Enfim, sua poesia se aproxima de nós com vagar, como deve ser, vencendo as desconfianças que tenho do contemporâneo (mea culpa), do artificialismo gratuito, e assim, vagarosamente, vai penetrando sua lâmina fina em nossos olhos, até nos cegar, às gargalhadas...
Se Drummond, em “O Mito”, escandaliza-se com a necrofilia de “Fulana” (“já morto, me quererá? Esconjuro se é necrófila...”), Mário, ou melhor, o psicopata que (n)ele encarna, mas que com ele não se confunde, é, ele próprio, o necrófilo: “Necrofilia”: “Quero comê-la / Nua e crua. / Sem tempero, / Sem desejo. / Sem vida”, enunciando as distâncias do tempo e das poéticas.
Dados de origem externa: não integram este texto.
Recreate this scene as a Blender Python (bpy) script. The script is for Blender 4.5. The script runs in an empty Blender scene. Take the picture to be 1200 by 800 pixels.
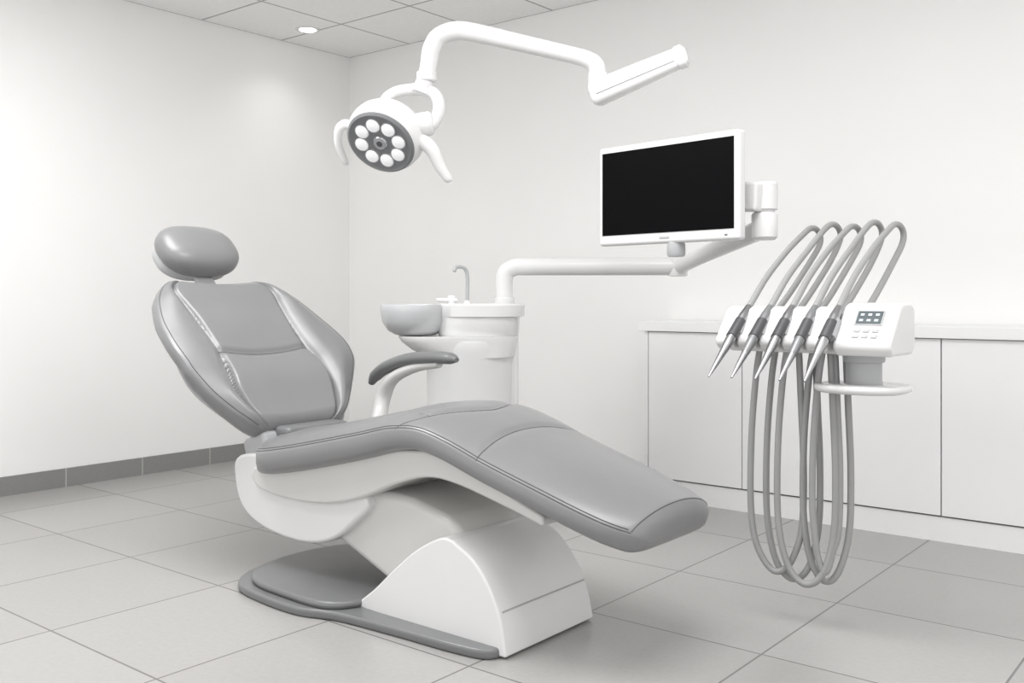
import bpy, bmesh, math
import numpy as np
from mathutils import Vector, Matrix

scene = bpy.context.scene
scene.view_settings.view_transform = 'Standard'
scene.view_settings.look = 'None'

# ------------------------------------------------------------------ materials
def mat(name, col, rough=0.5, metal=0.0, noise=0.0, nscale=8.0, bump=0.0, bscale=200.0, emis=None, estr=0.0, coat=0.0, spec=0.5, wr=0.0):
    m = bpy.data.materials.new(name); m.use_nodes = True
    nt = m.node_tree; b = nt.nodes['Principled BSDF']
    b.inputs['Roughness'].default_value = rough
    b.inputs['Metallic'].default_value = metal
    b.inputs['Specular IOR Level'].default_value = spec
    b.inputs['Coat Weight'].default_value = coat
    b.inputs['Coat Roughness'].default_value = 0.3
    tc = nt.nodes.new('ShaderNodeTexCoord')
    nz = nt.nodes.new('ShaderNodeTexNoise'); nz.inputs['Scale'].default_value = nscale; nz.inputs['Detail'].default_value = 4
    nt.links.new(tc.outputs['Object'], nz.inputs['Vector'])
    cr = nt.nodes.new('ShaderNodeValToRGB')
    c = list(col)
    cr.color_ramp.elements[0].position = 0.3; cr.color_ramp.elements[1].position = 0.7
    cr.color_ramp.elements[0].color = [max(0, v*(1-noise)) for v in c] + [1]
    cr.color_ramp.elements[1].color = [min(1, v*(1+noise)) for v in c] + [1]
    nt.links.new(nz.outputs['Fac'], cr.inputs['Fac'])
    nt.links.new(cr.outputs['Color'], b.inputs['Base Color'])
    if bump > 0:
        n2 = nt.nodes.new('ShaderNodeTexNoise'); n2.inputs['Scale'].default_value = bscale; n2.inputs['Detail'].default_value = 3
        nt.links.new(tc.outputs['Object'], n2.inputs['Vector'])
        bp = nt.nodes.new('ShaderNodeBump'); bp.inputs['Strength'].default_value = bump; bp.inputs['Distance'].default_value = 0.002
        nt.links.new(n2.outputs['Fac'], bp.inputs['Height']); nt.links.new(bp.outputs['Normal'], b.inputs['Normal'])
        if wr > 0:   # soft leather creases
            n3 = nt.nodes.new('ShaderNodeTexNoise'); n3.inputs['Scale'].default_value = 9; n3.inputs['Detail'].default_value = 2
            nt.links.new(tc.outputs['Object'], n3.inputs['Vector'])
            b2 = nt.nodes.new('ShaderNodeBump'); b2.inputs['Strength'].default_value = wr; b2.inputs['Distance'].default_value = 0.012
            nt.links.new(n3.outputs['Fac'], b2.inputs['Height']); nt.links.new(b2.outputs['Normal'], bp.inputs['Normal'])
    if emis:
        b.inputs['Emission Color'].default_value = (*emis, 1); b.inputs['Emission Strength'].default_value = estr
    return m

def tile_mat(name, c1, c2, grout, tw, th, off, mortar, rough, vec='XY', bump=0.1):
    m = bpy.data.materials.new(name); m.use_nodes = True
    nt = m.node_tree; b = nt.nodes['Principled BSDF']; b.inputs['Roughness'].default_value = rough
    tc = nt.nodes.new('ShaderNodeTexCoord'); mp = nt.nodes.new('ShaderNodeMapping')
    mp.inputs['Location'].default_value = off
    nt.links.new(tc.outputs['Object'], mp.inputs['Vector'])
    src = mp.outputs['Vector']
    if vec != 'XY':
        sp = nt.nodes.new('ShaderNodeSeparateXYZ'); cb = nt.nodes.new('ShaderNodeCombineXYZ')
        nt.links.new(src, sp.inputs[0])
        nt.links.new(sp.outputs['Y' if vec[0] == 'Y' else 'X'], cb.inputs[0]); nt.links.new(sp.outputs['Z'], cb.inputs[1])
        src = cb.outputs[0]
    br = nt.nodes.new('ShaderNodeTexBrick'); br.offset = 0; br.squash = 1
    br.inputs['Scale'].default_value = 1; br.inputs['Brick Width'].default_value = tw; br.inputs['Row Height'].default_value = th
    br.inputs['Mortar Size'].default_value = mortar; br.inputs['Mortar Smooth'].default_value = 0.1; br.inputs['Bias'].default_value = 0
    br.inputs['Color1'].default_value = (*c1, 1); br.inputs['Color2'].default_value = (*c2, 1); br.inputs['Mortar'].default_value = (*grout, 1)
    nt.links.new(src, br.inputs['Vector'])
    nz = nt.nodes.new('ShaderNodeTexNoise'); nz.inputs['Scale'].default_value = 60; nz.inputs['Detail'].default_value = 6
    nt.links.new(tc.outputs['Object'], nz.inputs['Vector'])
    mr = nt.nodes.new('ShaderNodeMapRange'); mr.inputs['To Min'].default_value = 0.93; mr.inputs['To Max'].default_value = 1.07
    nt.links.new(nz.outputs['Fac'], mr.inputs['Value'])
    mx = nt.nodes.new('ShaderNodeVectorMath'); mx.operation = 'SCALE'
    nt.links.new(br.outputs['Color'], mx.inputs[0]); nt.links.new(mr.outputs['Result'], mx.inputs['Scale'])
    nt.links.new(mx.outputs['Vector'], b.inputs['Base Color'])
    bp = nt.nodes.new('ShaderNodeBump'); bp.inputs['Strength'].default_value = bump; bp.inputs['Distance'].default_value = 0.002; bp.invert = True
    nt.links.new(br.outputs['Fac'], bp.inputs['Height']); nt.links.new(bp.outputs['Normal'], b.inputs['Normal'])
    return m

M_wall = mat('wall_paint', (0.88, 0.875, 0.865), 0.6, noise=0.01, nscale=2, bump=0.05, bscale=300)
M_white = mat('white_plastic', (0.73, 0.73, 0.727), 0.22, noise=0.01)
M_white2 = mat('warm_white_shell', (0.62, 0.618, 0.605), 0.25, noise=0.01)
M_lgrey = mat('light_grey_plastic', (0.42, 0.43, 0.435), 0.35, noise=0.01)
M_grey = mat('grey_plastic', (0.17, 0.174, 0.176), 0.33, noise=0.03)
M_leather = mat('grey_leather', (0.205, 0.207, 0.21), 0.34, noise=0.03, nscale=5, bump=0.12, bscale=350, wr=0.14, coat=0.2)
M_seam = mat('seam_thread', (0.09, 0.09, 0.095), 0.6, noise=0.05)
M_cab = mat('cabinet_laminate', (0.86, 0.86, 0.86), 0.4, noise=0.005)
M_gap = mat('shadow_gap', (0.18, 0.18, 0.18), 0.7)
M_screen = mat('screen_glass', (0.0015, 0.0015, 0.002), 0.4, spec=0.06)
M_hose = mat('grey_hose', (0.32, 0.322, 0.32), 0.45, noise=0.03)
M_steel = mat('brushed_steel', (0.40, 0.40, 0.41), 0.28, metal=1.0, noise=0.03)
M_dark = mat('dark_grey_metal', (0.10, 0.10, 0.105), 0.35, metal=0.4, noise=0.03)
M_handle = mat('handle_grey', (0.26, 0.265, 0.27), 0.35, metal=0.5)
M_lens = mat('lens_bezel', (0.17, 0.175, 0.18), 0.3)
M_led = mat('led_reflector', (0.80, 0.81, 0.82), 0.12, emis=(1, 1, 1), estr=0.18)
M_ledc = mat('led_rim', (0.45, 0.46, 0.47), 0.2, metal=0.5)
M_down = mat('downlight_glow', (1, 1, 1), 0.5, emis=(1, 0.98, 0.95), estr=6)
M_bowl = mat('basin_glass', (0.52, 0.53, 0.537), 0.15, noise=0.02, coat=0.5)
M_lcd = mat('lcd_display', (0.06, 0.08, 0.09), 0.2)
M_lcd2 = mat('lcd_digits', (0.6, 0.65, 0.68), 0.4)
M_floor = tile_mat('floor_tiles', (0.36, 0.352, 0.342), (0.385, 0.377, 0.367), (0.17, 0.165, 0.16), 0.6, 0.6, (1.185, -3.22+3.0, 0), 0.0035, 0.26)
M_ceil = tile_mat('ceiling_tiles', (0.88, 0.877, 0.87), (0.90, 0.897, 0.89), (0.38, 0.38, 0.375), 0.6, 0.6, (5.2, -4.6+6, 0), 0.007, 0.8)
M_base = tile_mat('skirting_tiles', (0.235, 0.235, 0.23), (0.255, 0.255, 0.25), (0.5, 0.5, 0.48), 0.45, 2.0, (0, 0.15, 0.5), 0.003, 0.5, vec='YZ')

# ------------------------------------------------------------------ helpers
class Grp:
    def __init__(s, name, loc, rot=None, local=False):
        e = bpy.data.objects.new(name, None); scene.collection.objects.link(e)
        M = Matrix.Translation(loc)
        if rot is not None:
            M = M @ rot.to_4x4()
        e.matrix_world = M; e.empty_display_size = 0.1
        s.e = e; s.inv = Matrix.Identity(4) if local else M.inverted()

def finish(name, me, m, g=None, smooth=True, bevel=0.0, seg=3, sub=0, angle=35):
    bm = bmesh.new(); bm.from_mesh(me); bmesh.ops.recalc_face_normals(bm, faces=bm.faces); bm.to_mesh(me); bm.free()
    o = bpy.data.objects.new(name, me); scene.collection.objects.link(o)
    me.materials.append(m)
    if smooth:
        for p in me.polygons: p.use_smooth = True
        try: me.set_sharp_from_angle(angle=math.radians(angle))
        except Exception: pass
    if bevel > 0:
        b = o.modifiers.new('bevel', 'BEVEL'); b.width = bevel; b.segments = seg; b.limit_method = 'ANGLE'; b.angle_limit = math.radians(30)
        b.harden_normals = False
        for p in me.polygons: p.use_smooth = True
        me_attr = me.attributes.get('sharp_edge')
        if me_attr: me.attributes.remove(me_attr)
        w = o.modifiers.new('wn', 'WEIGHTED_NORMAL'); w.keep_sharp = False
    if g is not None:
        o.parent = g.e; o.matrix_parent_inverse = g.inv
    return o

def mesh_from(name, verts, faces):
    me = bpy.data.meshes.new(name); me.from_pydata([tuple(v) for v in verts], [], faces); me.update(); return me

def box(name, c, size, m, g=None, bevel=0.0, rot=None, seg=3):
    hx, hy, hz = [v/2 for v in size]
    vs = [Vector((x, y, z)) for x in (-hx, hx) for y in (-hy, hy) for z in (-hz, hz)]
    if rot is not None: vs = [rot @ v for v in vs]
    vs = [v + Vector(c) for v in vs]
    fs = [(0, 1, 3, 2), (4, 6, 7, 5), (0, 4, 5, 1), (2, 3, 7, 6), (0, 2, 6, 4), (1, 5, 7, 3)]
    return finish(name, mesh_from(name, vs, fs), m, g, smooth=bevel > 0, bevel=bevel, seg=seg)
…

Mário ri de nós e de si mesmo, sem piedade e sem autocomiseração, incabível em seus versos (“Sermão: Vinde a mim / Os infelizes. / Mas vinde logo / Pois estou / Com uma vontade enorme / De rir”).
E assim as falsas primeiras impressões dissiparam-se, todavia, entre todas as qualidades que enumerei, talvez a principal delas seja a de que Mário não tenta mostrar-se “erótico”, ou mesmo “pornográfico”, que tanta vez não passa de mero exercício de um anacrônico “épater la bourgeoise”, não, antes, sua poesia é obscena, não pela etimologia latina obscenus (ob caenum) mas, por outra, de sua também origem latina, de ob scenus, a que está fora da cena do palco, aquele que está “contra” essa mesma triste cena de nosso tempo.
Numa palavra, leitor, não perca seu tempo pegando o livro de Mário, “O Diário de um Psicopata” para degustá-lo, muito menos para devorá-lo, mas, necrófilos ambos, canibalize-o, num ritual de macabra crueldade.